Over the near term, traders said the upside potential of ex-wharf premiums was limited due to abundant supplies of the fuel and limited demand from shippers and charters, prompting suppliers to offer ex-wharf parcels at lower premiums, industry sources said.
"It's hard to find buyers," one Singapore-based trader said.
Industry sources said spot ex-wharf offers stood at a $1 to $1.50 a tonne premium above Singapore quotes on Tuesday while some suppliers were also offering ex-wharf term deliveries at around $2 a tonne to Singapore quotes.
By contrast, spot ex-wharf premiums at the start of February were trading at about $4 to $5 a tonne above Singapore quotes, sources said.
In the cargo markets, demand for prompt deliveries was also lacking.
Buying interest for the actively traded 380-cst fuel oil in the Platts window on Tuesday was mostly concentrated at the back-end of the window with seven of the eight bids for the fuel seeking deliveries between March 19 to 23 at a relatively narrow discount of minus 50 cents to minus $1 a tonne to Singapore quotes, sources said.
By contrast, there was one bid for the 380-cst fuel for delivery at the front of the window, between March 8 and 12, seeking a cargo at a discount of minus $3 a tonne to Singapore quotes.
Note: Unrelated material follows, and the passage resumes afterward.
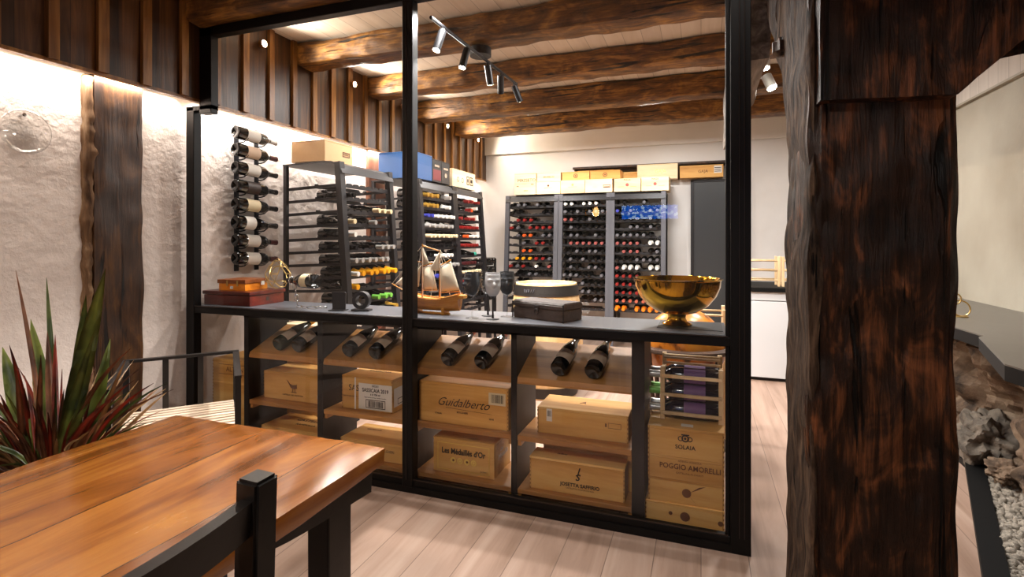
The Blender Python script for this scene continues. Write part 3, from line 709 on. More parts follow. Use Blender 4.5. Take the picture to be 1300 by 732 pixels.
L(t, '500202', .016, .06, .147, 'ink'); L(t, 'SASSICAIA 2019', .031, .06, .121, 'ink', bold=.0006, sx=.85); L(t, '6 X 750 ml', .015, .06, .097, 'ink', bold=.0004); L(t, 'Imported by Divino, Gaudin, London', .010, .06, .080, 'ink')
flat(t, 'barcode', barcode(.01, .115, .025, .06), 'ink'); flat(t, 'barcode_frame', frame_lines(-.005, .13, .018, .068, .004), 'ink'); t['fd'] = fd
flat(t, 'packing_strap', [rect(-.085, -.075, 0, .19)], 'paper', .001)
flat(t, 'shipping_sheet', [rect(-.11, .06, .03, .14)], 'paper', .001, 'right'); fr_ = flat(t, 'barcode_frame', frame_lines(-.07, .02, .04, .075, .004), 'ink', .0016, 'right'); L(t, 'SASSICAIA', .024, -.03, .11, 'ink', 'right')
L(t, 'SASSICAIA', .035, 0, .02, 'ink', 'top')
t = crate(-1.487, .533, 2.585, .27, .345, .222, 'large crate with dark handwritten-style lettering on the third middle shelf', group=GA); joints(t, 0)
L(t, 'Guidalberto', .064, .0, .118, 'ink', shear=.5, sx=1.0, bold=-.0003, name='script_lettering'); flat(t, 'underline', [[(-.10, .088), (.17, .077), (.17, .0785), (-.10, .090)]], 'ink')
L(t, 'ITALIA', .014, -.145, .052, 'ink'); L(t, 'BOLGHERI', .014, .0, .068, 'ink'); L(t, '2018', .014, .17, .052, 'ink')
flat(t, 'barcode_label', [rect(.155, .252, .13, .195)], 'paper_cream', .0004); flat(t, 'barcode', barcode(.17, .238, .142, .186), 'ink', .001)
t = crate(-.808, .470, 2.63, .23, .345, .135, 'plain pine crate with small stamps on the fourth middle shelf', group=GA); joints(t, 0)
flat(t, 'sticker', [rect(-.185, -.155, .065, .13)], 'paper'); flat(t, 'barcode', barcode(-.18, -.160, .09, .12), 'ink', .001); flat(t, 'stamp', frame_lines(.135, .20, .065, .092, .002) + [rect(.12, .128, .07, .088)], 'ink_brown'); L(t, 'A', .05, -.02, .02, 'ink_brown', 'top', shear=.3)
t = crate(-2.64, .47, 2.60, .25, .070, .105, 'crate with dark lettering on its lid on the first bottom shelf', group=GA); joints(t, 0)
L(t, 'CASTELLO', .045, .02, .03, 'ink', 'top', roll=R(0)); L(t, 'RAMPOLLA', .03, .04, -.04, 'ink', 'top')
t = crate(-2.03, .45, 2.60, .25, .070, .105, 'crate below the one with the white barcode sheet, on the second bottom shelf', group=GA); joints(t, 0)
L(t, 'ORNELLAIA', .02, -.1, .04, 'ink_brown', 'top'); L(t, 'BOLGHERI', .02, .1, .06, 'ink_brown', 'front')
t = crate(-1.405, .365, 2.60, .255, .070, .188, 'crate with gold frame and four gold medals on the third bottom shelf', 'crate', GA)
flat(t, 'gold_frame', frame_lines(-.155, .155, .018, .165, .003), 'gold_print'); L(t, 'Les Médaillés d\u2019Or', .043, -.0, .120, 'ink', sx=.80, bold=.0012)
for k in range(4): flat(t, 'gold_medal', [disc(-.06+k*.041, .072, .017)], 'gold_print', .0006); flat(t, 'medal_figure', [disc(-.06+k*.041+.002, .073, .007, 7)] if k in (0, 2) else ring(-.06+k*.041, .072, .010, .0025, 14), 'ink_brown' if k in (0, 2) else 'crate', .0012)
L(t, '6x750ml', .010, .12, .032, 'ink'); L(t, 'Les', .03, -.02, .13, 'paper', 'right', shear=.4); L(t, 'Médaillés', .04, .0, .095, 'paper', 'right', shear=.4)
t = crate(-.835, .485, 2.585, .125, .070, .165, 'crate with curly monogram above small capitals on the fourth bottom shelf', group=GA); joints(t, 0)
L(t, 'J', .045, .012, .120, 'ink', shear=.3, bold=.001); L(t, 'S', .045, .008, .088, 'ink', shear=.3, bold=.001); L(t, 'JOSETTA SAFFIRIO', .025, .02, .048, 'ink', sx=.98, bold=.0007); L(t, 'CASTELLETTO  MONFORTE D\u2019ALBA', .009, .02, .030, 'ink_brown'); L(t, 'Saffirio', .02, -.09, .01, 'ink_brown', 'top', shear=.4)
t = crate(-.80, .48, 2.715, .14, .070, .185, 'crate tucked behind the monogram crate on the fourth bottom shelf', group=GA); L(t, 'Saffirio', .02, .1, .01, 'ink_brown', 'top', shear=.4)
GB = 'crates stacked at the right end of the glass'
t = crate(-.252, .352, 2.585, .34, 0, .108, 'lowest crate of the four-high stack at the right end of the glass', group=GB); joints(t, 0)
flat(t, 'knot', [disc(.005, .055, .022, 14), disc(.16, .05, .012, 10), disc(-.06, .062, .009, 10)], 'ink_brown')
t = crate(-.238, .338, 2.592, .33, .108, .112, 'third crate down in the stack, with dark branching knot on its face', group=GB); joints(t, 0)
flat(t, 'knot', [disc(.005, .055, .021, 14), [(.02, .06), (.06, .09), (.09, .098), (.055, .078)], [(.015, .045), (.045, .012), (.05, .005), (.03, .03)]], 'ink_brown')
t = crate(-.240, .340, 2.59, .33, .22, .108, 'crate with wide line of brown capitals, second from top of the right stack', group=GB); joints(t, 0)
L(t, 'POGGIO AMORELLI', .034, .02, .062, 'ink_brown', sx=.92, bold=.0006); L(t, 'CASTELLINA IN CHIANTI', .011, .02, .034, 'ink_brown'); L(t, 'AZIENDA AGRICOLA', .011, .02, .09, 'ink_brown')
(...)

One cash deal totalling 20,000 tonnes of the 180-cst fuel oil was reported trading at parity to Singapore quotes.
Traders said they expected differentials to remain capped in the near term around current levels due to hefty arbitrage supplies into Singapore in February and, to a lesser extent, in March.
Total fuel oil flows into East Asia for February are expected to exceed the previous month's nine-month high of 7.3 million to 7.4 million tonnes, lifted by 11-month high Western arrivals, while March supplies are seen boosted by the expectation of yet another bull trading play, assessments by Thomson Reuters Oil Research showed.